Nevertheless, there are some that claim that this commentary was obfuscated and half-baked to such an extent that it typifies the middle-of-the-road criticism that they justly deserve. T-Bone Burnett subscribes to this camp, and when he was assorting the music to The Big Lebowski, he wove them into the script to be the objects of The Dude’s scorn. He told Rolling Stone that they contributed to killing the counterculture movement: “[The Eagles] sort of single-handedly destroyed that whole scene that was brewing back then.”
So, how did they kill the scene, and how was that even relevant for a film set in the 1990s? Well, as it happens, a few years prior to the release of the movie, the Eagles hit the headlines as the first rock band to charge over $100 for tickets. Seeing as though The Dude hailed from a place of hippie idealism, parcelling simplified peace and love with a price tag that lofty was an awful duality to straddle as a band. The irony of a platitude like ‘Peaceful Easy Feeling’ – a song that strips the counterculture movement of any of its pointed intent and merely serves it up as a lukewarm laidback lark with an incense addiction – was bound to get on his nerves almost because it’s simply pleasant cab ride music.

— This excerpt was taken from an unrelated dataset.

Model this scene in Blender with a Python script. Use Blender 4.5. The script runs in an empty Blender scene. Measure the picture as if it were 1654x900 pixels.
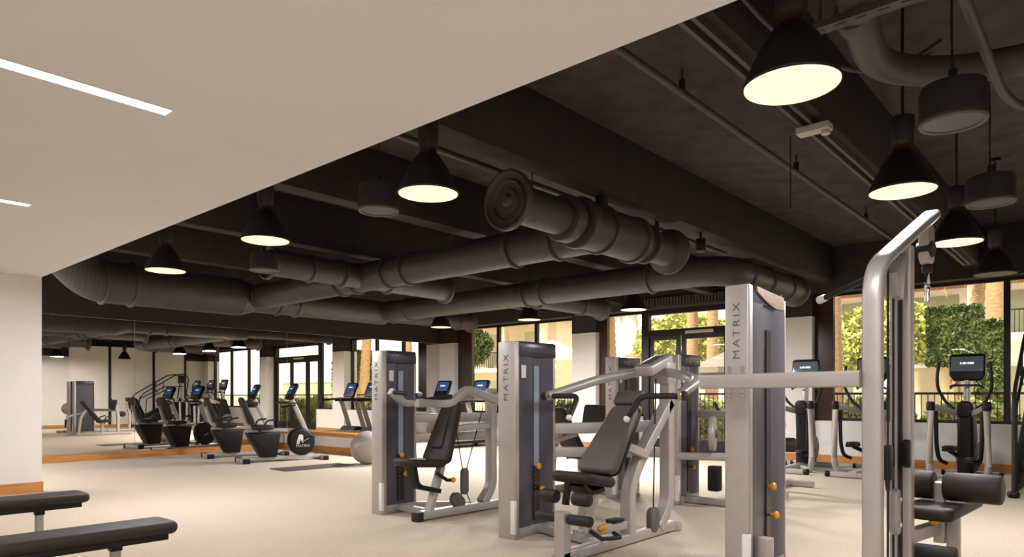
import bpy, bmesh, math, random
from mathutils import Vector, Matrix
random.seed(7)
SC = bpy.context.scene
COL = SC.collection
PI = math.pi

# ------------------------------------------------------------------ materials
def lin(c):
    out = []
    for v in c:
        v = v / 255.0
        out.append(v / 12.92 if v <= 0.04045 else ((v + 0.055) / 1.055) ** 2.4)
    return (out[0], out[1], out[2], 1.0)

def mat(name, col, rough=0.5, metal=0.0, noise=0.0, nscale=20.0, bump=0.0, bscale=60.0, emit=None, estr=0.0, spec=None, stretch=None):
    m = bpy.data.materials.new(name); m.use_nodes = True
    nt = m.node_tree; p = nt.nodes['Principled BSDF']
    c = lin(col)
    p.inputs['Base Color'].default_value = c
    p.inputs['Roughness'].default_value = rough
    p.inputs['Metallic'].default_value = metal
    if spec is not None: p.inputs['Specular IOR Level'].default_value = spec
    tc = nt.nodes.new('ShaderNodeTexCoord')
    src = tc.outputs['Object']
    if stretch:
        mp = nt.nodes.new('ShaderNodeMapping'); mp.inputs['Scale'].default_value = stretch
        nt.links.new(src, mp.inputs['Vector']); src = mp.outputs['Vector']
    if noise > 0:
        n = nt.nodes.new('ShaderNodeTexNoise'); n.inputs['Scale'].default_value = nscale; n.inputs['Detail'].default_value = 4
        nt.links.new(src, n.inputs['Vector'])
        r = nt.nodes.new('ShaderNodeValToRGB')
        r.color_ramp.elements[0].position = 0.3; r.color_ramp.elements[1].position = 0.7
        r.color_ramp.elements[0].color = tuple(max(0, v * (1 - noise)) for v in c[:3]) + (1,)
        r.color_ramp.elements[1].color = tuple(min(1, v * (1 + noise)) for v in c[:3]) + (1,)
        nt.links.new(n.outputs['Fac'], r.inputs['Fac']); nt.links.new(r.outputs['Color'], p.inputs['Base Color'])
    if bump > 0:
        n2 = nt.nodes.new('ShaderNodeTexNoise'); n2.inputs['Scale'].default_value = bscale; n2.inputs['Detail'].default_value = 3
        nt.links.new(src, n2.inputs['Vector'])
        b = nt.nodes.new('ShaderNodeBump'); b.inputs['Strength'].default_value = bump; b.inputs['Distance'].default_value = 0.02
        nt.links.new(n2.outputs['Fac'], b.inputs['Height']); nt.links.new(b.outputs['Normal'], p.inputs['Normal'])
    if emit:
        p.inputs['Emission Color'].default_value = lin(emit); p.inputs['Emission Strength'].default_value = estr
    return m

def wave_bump(m, scale, strength, axis='X', dist=0.01):
    nt = m.node_tree; p = nt.nodes['Principled BSDF']
    tc = nt.nodes.new('ShaderNodeTexCoord')
    w = nt.nodes.new('ShaderNodeTexWave'); w.bands_direction = axis; w.inputs['Scale'].default_value = scale
    nt.links.new(tc.outputs['Object'], w.inputs['Vector'])
    b = nt.nodes.new('ShaderNodeBump'); b.inputs['Strength'].default_value = strength; b.inputs['Distance'].default_value = dist
    nt.links.new(w.outputs['Fac'], b.inputs['Height']); nt.links.new(b.outputs['Normal'], p.inputs['Normal'])

M = {}
M['carpet'] = mat('beige_carpet', (194, 180, 159), 0.9, 0, 0.10, 38, 0.25, 260, spec=0.2)
M['white'] = mat('white_paint', (228, 222, 215), 0.75, 0, 0.015, 3, 0.02, 120, spec=0.25)
M['soffit'] = mat('soffit_paint', (224, 222, 222), 0.8, 0, 0.01, 2, 0.02, 90, spec=0.2)
M['black'] = mat('black_ceiling_paint', (52, 47, 44), 0.8, 0, 0.16, 4, 0.3, 22, spec=0.25)
M['slab'] = mat('dark_concrete', (76, 70, 67), 0.85, 0, 0.28, 3.5, 0.5, 14, spec=0.2)
M['duct'] = mat('black_duct_paint', (66, 61, 57), 0.48, 0, 0.08, 6)
M['ductx'] = mat('black_spiral_duct_x', (60, 56, 52), 0.5, 0, 0.08, 6); M['ducty'] = mat('black_spiral_duct_y', (60, 56, 52), 0.5, 0, 0.08, 6)
M['pipe'] = mat('dark_pipe_paint', (70, 64, 58), 0.55, 0, 0.12, 9)
M['wood'] = mat('oak_trim', (190, 130, 66), 0.45, 0, 0.22, 5, stretch=(0.5, 0.5, 14))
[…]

Moreover, it was cab ride music that often happened to be “boring” and lacking in depth, if you agree with Tom Waits. His track ‘Ol’ 55′ is one of new love being reconciled on a weary morning, but this point somewhat goes missing in the Eagles’ cover version, which Waits describes as “a little antiseptic”. His critique got ever more cutting when it came to the rest of their work. “I don’t like the Eagles,” he told NME. “They’re about as exciting as watching paint dry,” he said. He then concluded his cutting lambast by stating: “Their albums are good for keeping the dust off your turntable and that’s about all.”
Clearly, however, Waits is in the minority as they have far outsold him. Contrary to what artists like Lydon and Waits claim, millions of people are in the market for peaceful, easy feelings. The reason the Eagles have dominated the AM airwaves is because they create music that eases the working day. That’s a brand of music that will always have its place. As Jackson Browne once opined, “You need a guy like Glenn, who’s a ‘girl-Ford-Lord’ guy.”

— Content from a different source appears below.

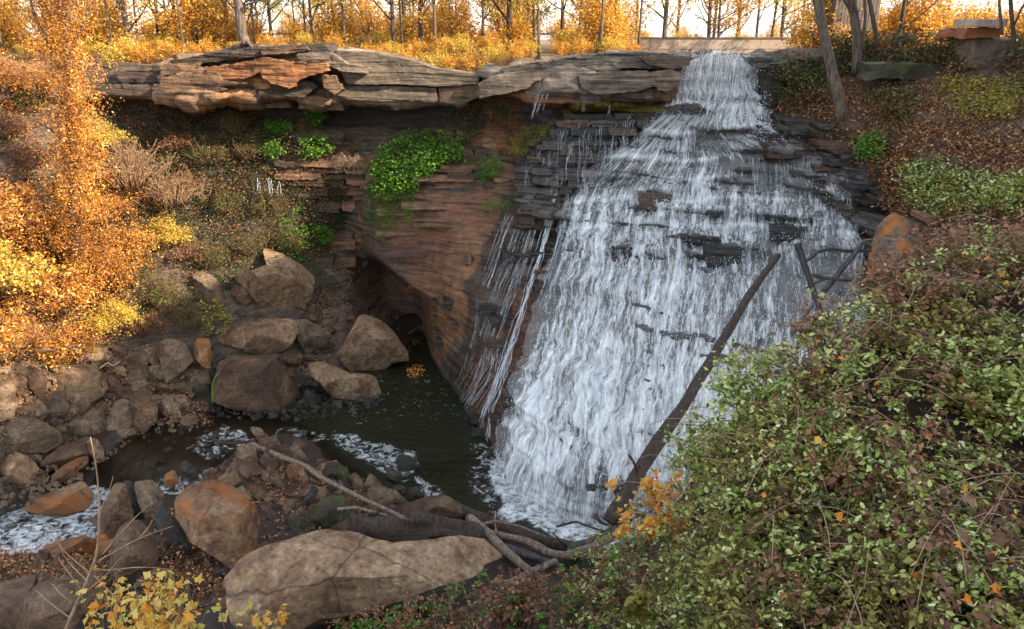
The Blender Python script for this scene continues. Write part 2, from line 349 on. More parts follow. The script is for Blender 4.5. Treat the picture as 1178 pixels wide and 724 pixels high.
# wobble so that outlines are not straight
wob = fbm(np.stack([PXg*.02, PYg*.02, PXg*0], -1), 3, 5)
PYg2 = PYg + 5*fbm(np.stack([PXg*.035, PYg*.01, PXg*0], -1), 4, 8)*(PXg < 880)
Yg2 = Yg + .5*wob
W = P(PXg, PYg2, Yg2)
def grid_normals(W):
    du = np.gradient(W, axis=0); dv = np.gradient(W, axis=1); n = np.cross(du, dv)
    n /= np.linalg.norm(n, axis=-1, keepdims=True)+1e-9
    n[n[..., 1] > 0] *= -1
    return n
Ng = grid_normals(W); Ng = blur(Ng, 3, 3); Ng /= np.linalg.norm(Ng, axis=-1, keepdims=True)
def poly_soft(px, py, poly, amp=9, fr=.03, seed=1):
    q = np.stack([px*fr, py*fr, px*0], -1)
    return inpoly(px + amp*2*fbm(q, 4, seed), py + amp*2*fbm(q+31, 4, seed+9), poly).astype(float)
FALLZ = [(590,132),(780,126),(870,126),(1000,180),(1030,235),(1000,300),(560,300),(585,215)]
def amp_at(px, py, seedless=True):
    a = np.full(np.shape(px), .12)
    a = np.where(inpoly(px, py, [(180,40),(560,60),(560,122),(180,122)]), .55, a)
    a = np.where(inpoly(px, py, [(540,50),(880,50),(880,122),(540,122)]), .40, a)
    a = np.where(inpoly(px, py, [(300,150),(420,150),(640,180),(600,228),(430,228),(300,228)]), .35, a)
    a = np.where(inpoly(px, py, FALLZ), .85, a)
    a = np.where(inpoly(px, py, [(560,300),(1000,300),(1000,620),(560,620)]), .28, a)
    a = np.where(inpoly(px, py, [(425,215),(560,215),(600,240),(510,420),(425,300)]), .07, a)
    a = np.where(inpoly(px, py, [(300,185),(430,185),(430,270),(300,250)]), .3, a)
    a = np.where(px > 1010, .35, a); a = np.where(inpoly(px, py, [(870,140),(1060,170),(1060,300),(870,300)]), .8, a)
    return a
Ag = blur(amp_at(PXg, PYg), 4, 4)
def displace(W, Nn, A, fine=1.0):
    s = strata(W, 1.15, 3)*.9 + strata(W, .42, 13)*.55 + strata(W, .2, 23)*.2
    d = A*s*1.9 + .10*fbm(W*1.1, 4, 21)*fine + .30*fbm(W*.28, 3, 33)*fine
    NN = Nn*np.array([1, 1, .35]); NN = NN/(np.linalg.norm(NN, axis=-1, keepdims=True)+1e-9)
    return W + NN*d[..., None]
WD = displace(W, Ng, Ag)

# colours of rock / soil (shale, sandstone, moss, leaf mould, and a darker recess band), alpha = wetness
col = np.zeros(WD.shape[:2]+(4,)); col[..., :3] = (.075, .055, .040); col[..., 3] = .1
def paint(poly, c, k=1.0, wet=None, amp=9, fr=.03, seed=1):
    m = poly_soft(PXg, PYg, poly, amp, fr, seed)*k
    col[..., :3] = col[..., :3]*(1-m[..., None]) + np.array(c)*m[..., None]
    if wet is not None: col[..., 3] = np.where(m > 0, wet, col[..., 3])
paint([(185,40),(560,60),(560,112),(480,122),(150,120)], (.20,.125,.072), seed=2)
paint([(370,50),(560,75),(560,125),(400,122),(385,80)], (.26,.21,.165), seed=3)
paint([(230,80),(370,65),(400,100),(330,112),(260,100)], (.29,.15,.065), seed=4, amp=14)
paint([(540,55),(880,55),(880,90),(780,122),(540,122)], (.155,.125,.10), seed=5, wet=.45)
paint([(560,112),(790,112),(790,125),(640,150),(600,190),(540,170)], (.14,.065,.03), seed=6)
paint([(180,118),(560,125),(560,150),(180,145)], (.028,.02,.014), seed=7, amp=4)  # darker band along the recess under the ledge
paint([(300,185),(460,185),(620,190),(620,212),(300,212)], (.15,.085,.045), seed=8)
paint([(425,215),(600,215),(600,250),(500,420),(430,300)], (.15,.072,.040), seed=9)
paint([(520,300),(600,225),(612,235),(520,400),(500,415),(497,350)], (.15,.078,.034), .7, seed=10, wet=.5, amp=14)
paint([(585,225),(660,215),(600,400),(560,520),(520,440),(530,360)], (.045,.034,.026), .9, seed=11, wet=.9, amp=14)
paint([(600,128),(790,128),(1020,185),(1040,250),(1000,300),(590,240)], (.055,.050,.048), seed=12, wet=.92, amp=5)
paint([(540,470),(660,230),(1000,250),(1010,620),(540,640)], (.040,.040,.042), seed=13, wet=.9, amp=5)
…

Besides, even in amongst this, the band happened to pioneer a new subtle variation of music. “The Eagles were very inspirational to both Lindsey and I because we loved their singing,” Stevie Nicks said, “And we loved their ability to bridge country and rock and roll so beautifully.” Indeed, the band did bring together two camps with great skill. In the early 1970s, this bold melding of styles was also somewhat of a rarity. Common sense decreed that if you wanted to be successful, you had to be easy to pigeonhole so that radio stations, record stores, and booking agents knew where to place you, literally. However, Eagles saw the backlash that Dylan got for turning folk electric and figured they wanted a piece of it, changing music forever in the process, even if naysayers claim that they had no reverberating impact on culture.
And yet, there are also those who might argue that the meddling they pioneered amounted to the combination of commercial forces, reducing the art of two genres to the lowest common denominator of profit. They were wildly successful at that, but the jury is still hung regarding whether they eclipsed mere commercialism.